TALLULAH AND DAD TRYING TO GET A HAIR OUT OF HER MOUTH DURING OUR WALK
We met our local Nepali guide, Mrs. Sangeeta Thapa, and went out for a walk before sunset. The Pashupatinath Temple is close to Dwarika’s Hotel, so we headed in that direction.
A PEEK INTO THE PASHUPATINATH
Pashupatinath is a temple to Lord Shiva’s “peaceful incarnation” as Pashupati, the master of all animals. It is described as the most important Hindu temple in Nepal. The temple itself is closed to non-Hindus, but we managed to peek in before being chased away (gently) by a security guard. We saw a large golden statue of Nandi, Shiva’s signature bull, from the doorway. Apparently there is also black four-headed Shiva/Pashupati statue inside.
We got a very good early feeling about Sangeeta, our new guide, as she kept Zola’s and Tallulah’s rapt attention for nearly ten minutes, explaining just to them about the temple and the statues. It was great to see how much Zola has learned about the Hindu gods and myths, and to watch him ask detailed questions about Shiva’s incarnations, and Nandi’s powers. He understands this part of South Asian history and culture a whole lot better than I ever will.
We walked up a series of steps behind the temple, past a few smoking garbage fires, and then up a broad dirt path into an open area. This little park also has religious significance, but I didn’t quite catch it. There was a huge revival tent, and a ceremony being conducted in Sanskrit (which no one speaks), and then translated into Nepali. It reminded me of the movie, “The Passions of the Christ,” which was acted in Aramaic, then sub-titled in English.
There are more beggars in Kathmandu than we saw generally anywhere in India. All four of us were pretty disturbed to see a boy of about 12, lying curled on a blanket in the park, with a begging bowl in front of him. The boy seemed to be suffering from some horrible neurological illness, and was crying and shaking and moaning loudly. Sangeeta explained that he is frequently lying on that spot, and that he has not been abandoned. His mother leaves him there, hoping people will put money in the bowl, and she hides nearby. Despite the explanation, I felt powerless, and shamefully cold-hearted, and shocked, and sympathetic, and concerned for my own kids, all at the same time. An awful combination of feelings.
We walked back down the hill, avoiding the direction of the cremation platforms on the Bagmati River for the time being. We went into an old complex of five shrines, called Panch Deval. The shrines have been turned into a strange dormitory/hospice which is packed with very old Hindus who want to die next to the Pashupatinath Temple.
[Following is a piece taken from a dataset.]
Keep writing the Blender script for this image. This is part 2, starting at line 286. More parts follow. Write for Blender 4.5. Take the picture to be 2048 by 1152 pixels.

Sangeeta’s description, as we walked up, made it sound pretty morose place. To my surprise, we were greeted with vocal enthusiasm by the thirty or so old folks who were socializing near the gate. They seemed particularly happy to see Zola and Tallulah, and could not have been more cheerful and welcoming. I would think that the big stacks of cremation-pyre firewood in the central courtyard would reduce the levity, but I would be wrong.
Finally, we walked back through the dark streets to our hotel.
We were only out for a few hours, but it gave us some early sense of the city and the people. My initial impression is that Kathmandu is much less crowded than the Indian cities that we saw, but it is also considerably poorer. Nepalis really seem to like burning garbage: there were little fires all over the place. I read somewhere that “fire is considered sacred.” The old buildings are beautiful, all unmortared red brick and carved teak. And the mountains around the Kathmandu Valley are spectacular.
We are looking forward to really starting our visit tomorrow morning.